Thanks again, but I am confused. The plan admin has already distributed 2013 and 2014 MRDs on cosecutive days this week so I cannot undo that. But suppose that the MRDs are $40k,and $40k for each of the 2 years and the NUA value is also $40k with a cost basis of $10k. If I now exercise the NUA, the 1099R would show $120k in box 1 (Gross Dist), Box 2 (taxable Amt) would be $90k and box 6 (NUA) would show $30k. Is this correct? Then box 1 would show a  dist of $40k over the required amount. So why could I not roll over $40k into the IRA?Or can I at least rollover the $10k cost basis of the NUA? 

  • You are correct with respect to how the 1099R would be completed. But for the rollover, see Q&A 7 in the attached IRS Reg 1.402(c)(2): http://www.gpo.gov/fdsys/pkg/CFR-2013-title26-vol5/pdf/CFR-2013-title26-vol5-sec1-402c-2.pdf. This explains that the first distributions in an RMD year are must be allocated to the RMDs due for that year and cannot be rolled over because they are RMDs. Once the RMDs (80k) are satisfied, additional distributions can be rolled over, but the additional distribution is the stock and you cannot roll over the stock and still use NUA. You could roll over the shares within 60 days and thereby reduce the taxable amount from 90k to 80k, but technically you cannot roll over the earlier distribution instead even though it is still within 60 days.
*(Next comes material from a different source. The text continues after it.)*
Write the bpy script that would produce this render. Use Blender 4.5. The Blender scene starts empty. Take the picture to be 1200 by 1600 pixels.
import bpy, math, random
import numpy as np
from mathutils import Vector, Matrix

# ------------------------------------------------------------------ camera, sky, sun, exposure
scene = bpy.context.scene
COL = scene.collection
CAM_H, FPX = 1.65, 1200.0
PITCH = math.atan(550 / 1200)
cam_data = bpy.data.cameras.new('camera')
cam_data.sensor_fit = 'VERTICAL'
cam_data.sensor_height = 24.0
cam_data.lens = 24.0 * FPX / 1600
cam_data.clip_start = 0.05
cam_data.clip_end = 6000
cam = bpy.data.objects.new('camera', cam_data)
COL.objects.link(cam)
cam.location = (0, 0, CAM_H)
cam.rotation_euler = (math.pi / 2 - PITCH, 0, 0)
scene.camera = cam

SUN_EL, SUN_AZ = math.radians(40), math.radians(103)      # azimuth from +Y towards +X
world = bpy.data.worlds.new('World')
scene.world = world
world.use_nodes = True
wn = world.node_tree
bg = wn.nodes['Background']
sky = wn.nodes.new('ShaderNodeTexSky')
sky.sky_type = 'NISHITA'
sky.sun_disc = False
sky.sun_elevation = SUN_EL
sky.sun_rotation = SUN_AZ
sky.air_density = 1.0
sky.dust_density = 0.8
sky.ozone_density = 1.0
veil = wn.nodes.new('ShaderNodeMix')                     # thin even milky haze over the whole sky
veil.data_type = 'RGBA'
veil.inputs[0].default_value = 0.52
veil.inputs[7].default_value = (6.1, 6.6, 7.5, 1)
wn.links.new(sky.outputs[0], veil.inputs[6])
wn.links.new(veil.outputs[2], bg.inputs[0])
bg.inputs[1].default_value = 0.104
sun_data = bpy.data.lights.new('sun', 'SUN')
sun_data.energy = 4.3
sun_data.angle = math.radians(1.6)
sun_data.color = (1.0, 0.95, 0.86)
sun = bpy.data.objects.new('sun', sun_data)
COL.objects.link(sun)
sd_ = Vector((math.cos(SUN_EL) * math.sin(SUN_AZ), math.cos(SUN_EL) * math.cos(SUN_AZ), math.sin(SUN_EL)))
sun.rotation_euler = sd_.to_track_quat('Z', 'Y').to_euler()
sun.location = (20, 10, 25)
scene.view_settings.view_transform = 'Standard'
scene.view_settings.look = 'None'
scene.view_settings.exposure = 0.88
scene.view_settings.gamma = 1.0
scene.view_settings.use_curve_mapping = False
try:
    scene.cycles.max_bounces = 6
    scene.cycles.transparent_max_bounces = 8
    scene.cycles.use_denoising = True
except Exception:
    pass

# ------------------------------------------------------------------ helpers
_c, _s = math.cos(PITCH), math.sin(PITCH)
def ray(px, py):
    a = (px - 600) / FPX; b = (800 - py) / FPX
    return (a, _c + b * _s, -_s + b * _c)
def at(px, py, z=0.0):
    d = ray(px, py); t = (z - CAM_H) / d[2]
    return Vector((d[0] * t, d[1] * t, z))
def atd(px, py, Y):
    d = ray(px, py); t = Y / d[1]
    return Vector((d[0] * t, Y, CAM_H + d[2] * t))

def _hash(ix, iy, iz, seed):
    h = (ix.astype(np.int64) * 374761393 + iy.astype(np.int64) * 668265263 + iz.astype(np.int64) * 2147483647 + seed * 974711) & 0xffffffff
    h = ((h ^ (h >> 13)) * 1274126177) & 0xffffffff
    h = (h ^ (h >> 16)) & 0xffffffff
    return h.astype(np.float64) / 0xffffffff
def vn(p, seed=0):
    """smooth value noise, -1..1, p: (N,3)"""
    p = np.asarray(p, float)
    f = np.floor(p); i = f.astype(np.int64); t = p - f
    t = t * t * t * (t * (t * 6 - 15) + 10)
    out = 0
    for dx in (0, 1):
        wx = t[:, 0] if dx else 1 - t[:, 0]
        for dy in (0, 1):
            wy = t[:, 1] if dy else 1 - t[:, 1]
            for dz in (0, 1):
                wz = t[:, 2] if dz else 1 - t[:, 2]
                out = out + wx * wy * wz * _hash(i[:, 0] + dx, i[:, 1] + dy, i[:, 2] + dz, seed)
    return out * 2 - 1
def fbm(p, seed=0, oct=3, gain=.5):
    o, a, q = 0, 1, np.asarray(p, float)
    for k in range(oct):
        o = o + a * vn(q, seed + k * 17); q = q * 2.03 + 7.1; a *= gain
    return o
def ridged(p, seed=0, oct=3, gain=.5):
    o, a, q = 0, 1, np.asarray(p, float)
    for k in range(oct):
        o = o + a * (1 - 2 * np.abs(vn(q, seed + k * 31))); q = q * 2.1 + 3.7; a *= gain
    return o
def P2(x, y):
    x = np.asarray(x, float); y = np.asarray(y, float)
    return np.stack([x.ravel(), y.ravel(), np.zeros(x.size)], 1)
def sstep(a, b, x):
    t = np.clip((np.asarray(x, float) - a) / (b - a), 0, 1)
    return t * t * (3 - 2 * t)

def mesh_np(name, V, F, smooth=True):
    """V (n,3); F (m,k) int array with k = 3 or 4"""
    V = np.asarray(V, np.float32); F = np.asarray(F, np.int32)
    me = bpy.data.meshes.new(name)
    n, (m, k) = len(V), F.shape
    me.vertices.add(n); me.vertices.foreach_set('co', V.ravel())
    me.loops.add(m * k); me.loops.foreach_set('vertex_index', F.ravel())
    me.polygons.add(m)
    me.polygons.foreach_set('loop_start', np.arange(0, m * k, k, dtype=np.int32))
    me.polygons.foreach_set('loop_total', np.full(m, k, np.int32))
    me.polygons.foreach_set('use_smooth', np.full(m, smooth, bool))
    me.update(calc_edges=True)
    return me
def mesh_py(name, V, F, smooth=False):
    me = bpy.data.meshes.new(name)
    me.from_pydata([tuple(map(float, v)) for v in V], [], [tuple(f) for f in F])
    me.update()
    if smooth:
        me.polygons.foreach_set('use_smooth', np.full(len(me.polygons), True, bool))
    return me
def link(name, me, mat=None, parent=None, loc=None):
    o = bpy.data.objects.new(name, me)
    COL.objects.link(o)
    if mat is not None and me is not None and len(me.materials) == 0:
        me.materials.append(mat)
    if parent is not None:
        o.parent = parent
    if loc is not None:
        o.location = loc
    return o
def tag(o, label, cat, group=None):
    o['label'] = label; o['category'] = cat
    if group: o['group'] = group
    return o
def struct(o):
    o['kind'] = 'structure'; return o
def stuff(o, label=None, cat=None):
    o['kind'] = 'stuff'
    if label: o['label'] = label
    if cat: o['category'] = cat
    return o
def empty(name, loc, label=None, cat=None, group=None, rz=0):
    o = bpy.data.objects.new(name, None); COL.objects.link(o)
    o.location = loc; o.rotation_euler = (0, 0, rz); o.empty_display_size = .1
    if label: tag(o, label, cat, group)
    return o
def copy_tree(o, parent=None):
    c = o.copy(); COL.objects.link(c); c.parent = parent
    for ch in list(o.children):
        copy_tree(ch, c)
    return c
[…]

If you did roll over the earlier distribution, what happens is your RMD is still satisfied, but then you have an excess contribution to your IRA. The only way to eliminate this situation is to either complete the LSD before RMDs are due or make sure the stock distribution comes out first from the plan in an RMD year. This is the same rule that causes problems if a taxpayer does a conversion in an RMD year before taking the RMD. It’s got to be the other way around.
  • Of course, you can still utilize NUA if you wish, it just will not satisfy your RMD as well. Your taxable amount this year would be 90k.

I am very interested in this and previous Q&A’s posted on this site regarding treatment of cost basis AND net unrealized appreciation portions of in-kind distribution of company stock as they pertain to MRD, since the opinion expressed supports my common-sense assumption that BOTH the cost basis and the NUA qualify for satisfaction of the MRD.  However, I have been unable to find anything such as a Private Letter Ruling or other “official” documentation to support this view, while on the other hand, the administrator of my 401k plan has asserted that ONLY the cost basis can be counted towards the MRD.  Can you be of any help in my search for collaborative documentation on this matter?

You are correct. Both the NUA and the cost basis count toward the RMD (Box 1 of the 1099R), and this is specifically described in Q&A 9 of the following IRS Reg 1.401(a)(9)-5:  http://www.law.cornell.edu/cfr/text/26/1.401%28a%29%289%29-5

Thank you SO much!!  I have read the referenced Q&A and it perfectly covers the specifics.  You have saved me from what could’ve become a long drawn-out argument with the plan administrator, and I’m so grateful for your help and very quick response!